“How we spend our days is, of course, how we spend our lives.” Annie Dillard
Is it actually true that our career is just one-eighth of our lives? It is according to this article in The Atlantic from 2022. According to Industrial-Organizational Psychologist Andrew Naber, we actually spend a third of our lives at work, which begs the question, “What is work?” Does it including paid jobs, volunteer jobs, household jobs? If so then – yes – I for one have spent at least a third of my life at work.
I taught a church class called The Meaning of Life several years ago, which was requested by a group of DC area workaholics and we didn’t come away agreeing with any one meaning, but there were familiar suggestions:
- To love God and enjoy God forever. (Westminster Shorter Catechism)
- To love God and your neighbor as yourself. (The Great Commandment according to Jesus)
- To achieve your own happiness. (Ayn Rand)

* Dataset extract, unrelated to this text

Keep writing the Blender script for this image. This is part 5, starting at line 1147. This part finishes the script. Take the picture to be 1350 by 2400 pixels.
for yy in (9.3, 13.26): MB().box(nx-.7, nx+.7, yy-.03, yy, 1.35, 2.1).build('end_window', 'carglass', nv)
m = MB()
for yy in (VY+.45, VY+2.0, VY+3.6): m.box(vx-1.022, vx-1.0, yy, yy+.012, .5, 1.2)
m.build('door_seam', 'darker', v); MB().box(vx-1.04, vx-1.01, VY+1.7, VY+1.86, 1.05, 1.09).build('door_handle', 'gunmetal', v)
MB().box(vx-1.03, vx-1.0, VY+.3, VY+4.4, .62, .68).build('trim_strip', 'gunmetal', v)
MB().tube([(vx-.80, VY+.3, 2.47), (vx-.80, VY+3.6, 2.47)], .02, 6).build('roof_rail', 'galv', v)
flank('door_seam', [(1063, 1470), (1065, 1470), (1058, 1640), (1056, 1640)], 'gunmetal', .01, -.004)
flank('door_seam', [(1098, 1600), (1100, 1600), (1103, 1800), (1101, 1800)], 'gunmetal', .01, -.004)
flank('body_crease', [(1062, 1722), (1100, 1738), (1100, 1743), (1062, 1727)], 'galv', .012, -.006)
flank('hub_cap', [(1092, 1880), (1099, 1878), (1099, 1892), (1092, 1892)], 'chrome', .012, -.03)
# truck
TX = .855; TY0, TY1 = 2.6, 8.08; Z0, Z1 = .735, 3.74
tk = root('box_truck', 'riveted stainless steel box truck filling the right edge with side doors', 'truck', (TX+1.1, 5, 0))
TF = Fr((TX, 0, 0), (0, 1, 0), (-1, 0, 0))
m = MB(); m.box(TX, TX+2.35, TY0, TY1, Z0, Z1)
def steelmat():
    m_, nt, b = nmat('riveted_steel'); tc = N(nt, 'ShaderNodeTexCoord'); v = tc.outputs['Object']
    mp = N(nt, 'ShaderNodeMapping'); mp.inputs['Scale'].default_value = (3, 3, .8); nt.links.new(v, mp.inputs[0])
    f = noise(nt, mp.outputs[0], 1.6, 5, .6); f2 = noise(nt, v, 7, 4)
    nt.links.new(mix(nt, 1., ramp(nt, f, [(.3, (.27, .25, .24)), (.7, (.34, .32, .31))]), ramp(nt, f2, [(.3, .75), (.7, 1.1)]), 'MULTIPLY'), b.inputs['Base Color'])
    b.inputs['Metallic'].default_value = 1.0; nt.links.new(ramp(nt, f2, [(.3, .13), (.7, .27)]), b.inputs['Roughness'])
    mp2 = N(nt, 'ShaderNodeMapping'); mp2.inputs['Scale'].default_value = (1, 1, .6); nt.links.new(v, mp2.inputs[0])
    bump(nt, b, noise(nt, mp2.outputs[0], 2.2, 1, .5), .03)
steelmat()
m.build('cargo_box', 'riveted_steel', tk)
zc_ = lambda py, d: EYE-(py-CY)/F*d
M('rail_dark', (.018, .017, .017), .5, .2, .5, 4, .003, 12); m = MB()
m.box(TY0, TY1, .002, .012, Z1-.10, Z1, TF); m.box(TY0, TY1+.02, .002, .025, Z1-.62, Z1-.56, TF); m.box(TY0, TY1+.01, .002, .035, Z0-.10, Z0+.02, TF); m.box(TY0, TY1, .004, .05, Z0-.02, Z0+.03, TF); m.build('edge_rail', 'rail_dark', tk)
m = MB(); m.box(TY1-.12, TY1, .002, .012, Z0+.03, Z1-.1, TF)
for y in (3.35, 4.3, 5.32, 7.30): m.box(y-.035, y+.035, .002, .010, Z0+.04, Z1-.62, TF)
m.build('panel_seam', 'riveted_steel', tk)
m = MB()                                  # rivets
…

- “Ultimately, man should not ask what the meaning of his life is, but rather must recognize that it is he who is asked. In a word, each man is questioned by life; and he can only answer to life by answering for his own life; to life he can only respond by being responsible.” (Victor Frankl. Please read this book.)

I only remember one assignment from The Meaning of Life Class. We had a conversation on the most important thing everyone did the day before. The answers included these:
- Comfort my daughter after a bully had called her names.
- Say bedtime prayers with my child after hearing about their day.
- Apologize to my sister.
- Solved the Middle East Crisis. (Joking. This was DC after all.)
- Finished a paper on Electricity in South Asia. (Again this was DC)
I confess before you and God that I have often privileged my work before anything else. We excuse this by naming what we do “a calling.” I’ve learned the hard way not to agree to officiate at a wedding the same weekend of your child’s birthday. (Although the wedding wasn’t happening during the birthday party, our child wanted a whole birthday weekend. I get it.) I also left a different child and our dog at the vet because worship was starting in 30 minutes.
There are too many examples.
And as my professional work life ends soon, my work will change and I’m not ready to identify what that work will be yet. Options include packing our home to move to live closer to one of our adult kids and getting more exercise. And re-reading Man’s Search for Meaning. I’m excited.
I also confess before you and God that I might have gotten a lump in my throat when I completed pension forms recently. Happy to retire. Never done it before.
I am drenched in the privilege of having countless moments of meaning in this life. I expect there will be many more after March 13, 2026.
And what about you? What brings meaning in your life?